Já gostei muito do Nerdcast. Até eles crescerem muito. Ouvi recentemente o NerdCast Empreendedor 17, falando sobre o livro "Sonho Grande" e meritocracia. Essa palavra tem me incomodado bastante. A autora do livro, Cristiane Correia, afirmou que "só critica a meritocracia quem não entrega resultados". Vivemos na era dos "empreendedores", da turma do "sonhe alto", do "pense grande", do "acredite", do "seja positivo", do "seja otimista". Eu vivo em outra realidade,mas fiquei feliz em pesquisar e descobrir que não estou sozinho.
Meu ódio chega ao limite quando ouço empresários poderosos falando que "não vence na vida quem não quer", afirmando que chegaram onde estão por mérito próprio. E fico triste quando vejo pessoas que vieram da periferia, da favela, venceram na vida, e agora esquecem de onde vieram e julgam seus semelhantes, taxando-os de incompetentes. O ser humano é tão hipócrita e cruel a ponto de tornar-se desprezível.
Será que é tão difícil perceber que em países como o Brasil não é possível aplicar a meritocracia? Não funciona! Existe na maioria das empresas a "puxasacocracia", pois sempre vi em todos esses anos pessoas exercendo cargos importantes sem nem conhecer direito seu trabalho, e sem se importar com isso. Vi pessoas entrarem juntas em uma mesma empresa, e uma delas "crescer" rapidamente por motivo de "afinidade" com seus superiores, e a outra permanecer anos na mesma função. Isso acontece todos os dias!
Eu nasci em uma família pobre, pai doente, mãe analfabeta. Estudei, meus pais me incentivaram. Cheguei onde cheguei (embora para muitos isso não signifique nada) e me sinto contente, mas isso não me dá o direito de julgar outras pessoas que cresceram nas mesmas condições e não conseguiram algo melhor. Eu critico SOMENTE aqueles que NÃO QUEREM TRABALHAR, e isso é algo bem diferente do assunto tratado aqui.
Ouvi um dos participantes do nerdcast dizer que foi expulso do colégio duas vezes, ele mesmo reconhecendo que isso não era um bom exemplo, e na hora foi repreendido pela Cristiane, que disse que "isso é outra coisa", ou seja, não é um problema. Uma meritocracia assim, não quero pra minha vida.
Há um cartaz espalhado pelas ruas da cidade onde moro que diz "Quantos pobres é preciso para fazer um rico?". Frase verdadeira. Querem um exemplo? O livro "Sonho Grande" - endeusando Jorge Paulo Lemann, Marcel Telles e Beto Sicupira, donos da Ambev, da Heinz, Burguer King e mais meio mundo de empresas - relata suas estratégias de gestão, suas competências, seus milagres... mas me respondam: Quantas pessoas trabalham de verdade cujo trabalho sustenta este império?
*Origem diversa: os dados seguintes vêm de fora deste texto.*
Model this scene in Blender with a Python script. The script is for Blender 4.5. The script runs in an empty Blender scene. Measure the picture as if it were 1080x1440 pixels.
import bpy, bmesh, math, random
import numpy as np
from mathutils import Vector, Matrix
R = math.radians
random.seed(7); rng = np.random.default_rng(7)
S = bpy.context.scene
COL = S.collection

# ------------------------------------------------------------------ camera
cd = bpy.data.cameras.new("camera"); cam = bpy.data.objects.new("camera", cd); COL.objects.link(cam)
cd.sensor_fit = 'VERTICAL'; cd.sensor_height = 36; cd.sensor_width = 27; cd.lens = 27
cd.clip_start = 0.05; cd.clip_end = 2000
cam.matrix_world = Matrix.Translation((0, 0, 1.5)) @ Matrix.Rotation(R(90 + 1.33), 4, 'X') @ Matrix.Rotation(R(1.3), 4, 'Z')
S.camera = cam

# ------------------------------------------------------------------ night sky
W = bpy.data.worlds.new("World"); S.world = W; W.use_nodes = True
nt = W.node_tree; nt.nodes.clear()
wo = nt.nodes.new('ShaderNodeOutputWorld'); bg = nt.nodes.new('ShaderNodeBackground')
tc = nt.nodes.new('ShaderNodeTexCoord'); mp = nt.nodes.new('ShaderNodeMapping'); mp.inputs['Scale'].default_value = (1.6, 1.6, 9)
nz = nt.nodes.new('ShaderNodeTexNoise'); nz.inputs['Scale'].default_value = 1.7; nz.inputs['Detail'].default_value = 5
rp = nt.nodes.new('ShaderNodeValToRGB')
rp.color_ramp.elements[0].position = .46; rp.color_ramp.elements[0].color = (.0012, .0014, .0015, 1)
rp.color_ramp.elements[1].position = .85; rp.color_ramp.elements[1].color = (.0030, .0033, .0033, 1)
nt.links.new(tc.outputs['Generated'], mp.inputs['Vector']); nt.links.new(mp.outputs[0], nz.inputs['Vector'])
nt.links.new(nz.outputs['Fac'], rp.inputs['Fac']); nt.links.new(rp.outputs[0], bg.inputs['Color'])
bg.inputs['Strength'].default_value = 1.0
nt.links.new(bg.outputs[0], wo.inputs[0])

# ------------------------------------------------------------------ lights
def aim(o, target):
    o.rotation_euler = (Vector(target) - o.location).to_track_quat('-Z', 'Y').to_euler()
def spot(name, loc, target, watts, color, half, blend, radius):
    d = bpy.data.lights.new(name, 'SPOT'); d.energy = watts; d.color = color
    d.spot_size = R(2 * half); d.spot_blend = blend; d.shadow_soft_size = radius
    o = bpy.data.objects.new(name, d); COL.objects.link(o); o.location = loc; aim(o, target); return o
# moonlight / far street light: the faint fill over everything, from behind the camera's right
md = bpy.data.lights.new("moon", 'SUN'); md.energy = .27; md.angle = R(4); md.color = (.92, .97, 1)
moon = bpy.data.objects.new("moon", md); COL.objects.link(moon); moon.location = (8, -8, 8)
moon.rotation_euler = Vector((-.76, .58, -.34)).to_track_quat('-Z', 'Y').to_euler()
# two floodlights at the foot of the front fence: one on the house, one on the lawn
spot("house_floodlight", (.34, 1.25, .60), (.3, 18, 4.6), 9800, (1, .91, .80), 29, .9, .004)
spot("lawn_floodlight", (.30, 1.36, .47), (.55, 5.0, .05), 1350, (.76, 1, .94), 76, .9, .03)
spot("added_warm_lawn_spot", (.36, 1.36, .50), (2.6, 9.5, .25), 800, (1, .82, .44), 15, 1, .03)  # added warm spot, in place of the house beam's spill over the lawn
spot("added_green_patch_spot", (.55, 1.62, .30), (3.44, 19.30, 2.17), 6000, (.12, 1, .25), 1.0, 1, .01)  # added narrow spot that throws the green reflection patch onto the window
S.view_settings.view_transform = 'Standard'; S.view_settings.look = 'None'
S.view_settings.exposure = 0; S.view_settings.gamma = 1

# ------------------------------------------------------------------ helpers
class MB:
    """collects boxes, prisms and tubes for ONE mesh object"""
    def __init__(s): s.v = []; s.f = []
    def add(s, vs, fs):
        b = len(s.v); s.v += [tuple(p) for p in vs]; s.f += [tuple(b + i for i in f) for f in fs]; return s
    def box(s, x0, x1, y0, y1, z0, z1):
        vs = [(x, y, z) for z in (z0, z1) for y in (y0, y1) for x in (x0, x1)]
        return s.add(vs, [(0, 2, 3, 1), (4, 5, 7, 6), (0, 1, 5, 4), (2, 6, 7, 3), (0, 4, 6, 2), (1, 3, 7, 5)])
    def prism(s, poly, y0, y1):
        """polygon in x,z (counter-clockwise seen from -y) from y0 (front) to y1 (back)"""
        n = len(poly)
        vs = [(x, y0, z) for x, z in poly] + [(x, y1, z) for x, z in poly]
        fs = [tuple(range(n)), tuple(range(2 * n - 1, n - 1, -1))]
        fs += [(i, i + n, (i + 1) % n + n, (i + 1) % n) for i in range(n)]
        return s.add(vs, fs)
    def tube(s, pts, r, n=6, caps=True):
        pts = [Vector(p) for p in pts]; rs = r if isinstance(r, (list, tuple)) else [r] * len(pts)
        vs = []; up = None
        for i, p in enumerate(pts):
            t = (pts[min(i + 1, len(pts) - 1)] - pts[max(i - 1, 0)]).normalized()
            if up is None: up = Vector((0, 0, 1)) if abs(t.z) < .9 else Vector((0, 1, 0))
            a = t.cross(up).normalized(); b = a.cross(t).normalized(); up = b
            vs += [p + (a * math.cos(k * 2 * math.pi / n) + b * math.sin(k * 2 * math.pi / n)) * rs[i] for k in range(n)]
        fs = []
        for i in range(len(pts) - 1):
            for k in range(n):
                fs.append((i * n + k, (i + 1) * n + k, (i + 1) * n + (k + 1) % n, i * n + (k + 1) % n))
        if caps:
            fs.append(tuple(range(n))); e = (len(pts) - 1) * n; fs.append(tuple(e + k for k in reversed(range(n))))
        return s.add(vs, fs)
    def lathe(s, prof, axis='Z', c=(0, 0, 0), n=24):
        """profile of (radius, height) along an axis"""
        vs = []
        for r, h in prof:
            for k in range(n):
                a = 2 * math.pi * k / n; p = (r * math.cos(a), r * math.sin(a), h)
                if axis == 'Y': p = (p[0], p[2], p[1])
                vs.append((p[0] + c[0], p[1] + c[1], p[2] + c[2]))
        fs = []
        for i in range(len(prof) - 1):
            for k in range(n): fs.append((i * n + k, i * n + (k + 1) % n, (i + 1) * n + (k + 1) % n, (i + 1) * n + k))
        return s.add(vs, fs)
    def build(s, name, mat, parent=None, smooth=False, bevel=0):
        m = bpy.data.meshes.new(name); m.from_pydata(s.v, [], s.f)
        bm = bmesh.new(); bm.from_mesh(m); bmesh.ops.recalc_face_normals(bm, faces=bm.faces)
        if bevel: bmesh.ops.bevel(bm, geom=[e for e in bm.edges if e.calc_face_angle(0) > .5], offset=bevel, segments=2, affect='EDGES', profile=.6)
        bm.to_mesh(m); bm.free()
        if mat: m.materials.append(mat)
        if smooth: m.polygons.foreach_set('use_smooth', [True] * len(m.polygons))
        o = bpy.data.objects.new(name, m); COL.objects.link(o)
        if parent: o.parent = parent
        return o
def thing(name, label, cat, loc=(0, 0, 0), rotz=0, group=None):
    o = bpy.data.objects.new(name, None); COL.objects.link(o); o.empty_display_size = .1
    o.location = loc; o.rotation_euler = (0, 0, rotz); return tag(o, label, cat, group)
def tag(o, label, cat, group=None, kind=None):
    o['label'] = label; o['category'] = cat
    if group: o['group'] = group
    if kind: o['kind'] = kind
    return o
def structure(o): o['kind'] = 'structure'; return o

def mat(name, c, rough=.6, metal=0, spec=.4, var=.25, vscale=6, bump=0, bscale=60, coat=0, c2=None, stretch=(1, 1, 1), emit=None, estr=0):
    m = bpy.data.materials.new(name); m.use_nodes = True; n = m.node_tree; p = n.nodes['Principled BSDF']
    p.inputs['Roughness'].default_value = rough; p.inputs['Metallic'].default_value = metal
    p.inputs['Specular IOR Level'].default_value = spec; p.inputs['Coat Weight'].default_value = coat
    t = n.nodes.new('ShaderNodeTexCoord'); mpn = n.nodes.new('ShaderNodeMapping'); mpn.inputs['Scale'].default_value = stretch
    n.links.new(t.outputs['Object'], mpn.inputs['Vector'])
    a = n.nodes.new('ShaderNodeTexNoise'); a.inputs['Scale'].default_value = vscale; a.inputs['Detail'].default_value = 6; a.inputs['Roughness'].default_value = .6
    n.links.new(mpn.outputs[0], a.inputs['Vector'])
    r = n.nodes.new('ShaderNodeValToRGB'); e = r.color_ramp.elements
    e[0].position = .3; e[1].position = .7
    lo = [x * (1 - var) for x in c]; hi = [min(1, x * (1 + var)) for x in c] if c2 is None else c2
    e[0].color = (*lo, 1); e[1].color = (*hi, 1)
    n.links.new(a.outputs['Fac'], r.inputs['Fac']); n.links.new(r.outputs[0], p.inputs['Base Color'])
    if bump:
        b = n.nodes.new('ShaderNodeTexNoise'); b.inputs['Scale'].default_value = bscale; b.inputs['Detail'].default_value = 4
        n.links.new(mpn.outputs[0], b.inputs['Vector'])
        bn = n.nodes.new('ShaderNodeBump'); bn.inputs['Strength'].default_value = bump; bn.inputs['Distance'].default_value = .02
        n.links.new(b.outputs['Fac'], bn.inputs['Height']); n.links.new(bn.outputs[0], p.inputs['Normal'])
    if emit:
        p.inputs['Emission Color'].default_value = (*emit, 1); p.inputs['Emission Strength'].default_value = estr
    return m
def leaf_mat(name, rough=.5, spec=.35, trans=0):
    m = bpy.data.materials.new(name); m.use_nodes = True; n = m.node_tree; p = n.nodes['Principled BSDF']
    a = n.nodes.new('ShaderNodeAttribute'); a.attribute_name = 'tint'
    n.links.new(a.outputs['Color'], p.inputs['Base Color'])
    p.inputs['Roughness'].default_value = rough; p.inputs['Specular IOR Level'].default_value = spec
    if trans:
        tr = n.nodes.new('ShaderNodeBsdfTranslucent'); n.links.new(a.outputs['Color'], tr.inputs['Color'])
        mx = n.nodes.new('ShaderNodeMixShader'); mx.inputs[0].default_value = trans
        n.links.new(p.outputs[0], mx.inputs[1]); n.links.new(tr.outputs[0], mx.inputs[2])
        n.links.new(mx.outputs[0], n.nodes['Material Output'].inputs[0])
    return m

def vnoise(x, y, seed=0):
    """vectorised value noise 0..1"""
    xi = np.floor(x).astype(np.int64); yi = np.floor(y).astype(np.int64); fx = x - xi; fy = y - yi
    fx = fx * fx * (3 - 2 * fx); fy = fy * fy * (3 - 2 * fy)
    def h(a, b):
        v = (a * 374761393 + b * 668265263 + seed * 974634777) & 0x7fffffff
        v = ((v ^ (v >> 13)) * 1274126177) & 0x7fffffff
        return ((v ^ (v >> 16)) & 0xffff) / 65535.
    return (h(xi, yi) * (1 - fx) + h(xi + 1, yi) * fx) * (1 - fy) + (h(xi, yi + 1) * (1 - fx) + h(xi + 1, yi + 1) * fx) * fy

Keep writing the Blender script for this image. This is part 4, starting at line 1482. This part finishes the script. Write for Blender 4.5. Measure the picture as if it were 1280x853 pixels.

Quantos empregados destes três homens vendem suas horas de vida por quantias pequenas, sem saber que é o seu suor que mantém este império? Alguém vai escrever um livro sobre o funcionário da Ambev que levanta cedo, pega o ônibus, vai até a empresa e passa o dia engarrafando aquela porcaria para viciar outras pessoas? Não, ninguém vai. E sabem por que? Porque esse trabalho não é considerado importante... o atendente do Burguer King não é importante. O varredor de rua não é importante. O lixeiro não é importante. O carteiro não é importante. Quem tem valor são os "homens de negócio" que sobrevivem do suor alheio. E ainda tenho que ouvir a autora do livro afirmando que "homens como esses passam suas próprias camisas se for preciso"... Eu passo minha roupa há mais de vinte anos! Isso não tem valor?
A meritocracia não é válida no âmbito social. Falar em meritocracia no Brasil é como determinar o primeiro lugar numa corrida onde os corredores saíram em tempos diferentes e correram distâncias diferentes. Não há meritocracia sem igualdade de oportunidade. E enquanto houver a proteção de "conhecidos do meu pai" nas empresas, enquanto houver funcionárias que conquistam cargos indo para a cama com o superior, enquanto houver pessoas dispostas a puxar o tapete de outras, será impossível recompensar alguém por seus méritos. A meritocracia em si não é incorreta. Incorreto é usá-la de maneira hipócrita, num ambiente onde há um abismo entre classes sociais, onde há desigualdade de oportunidades e não existe capacitação.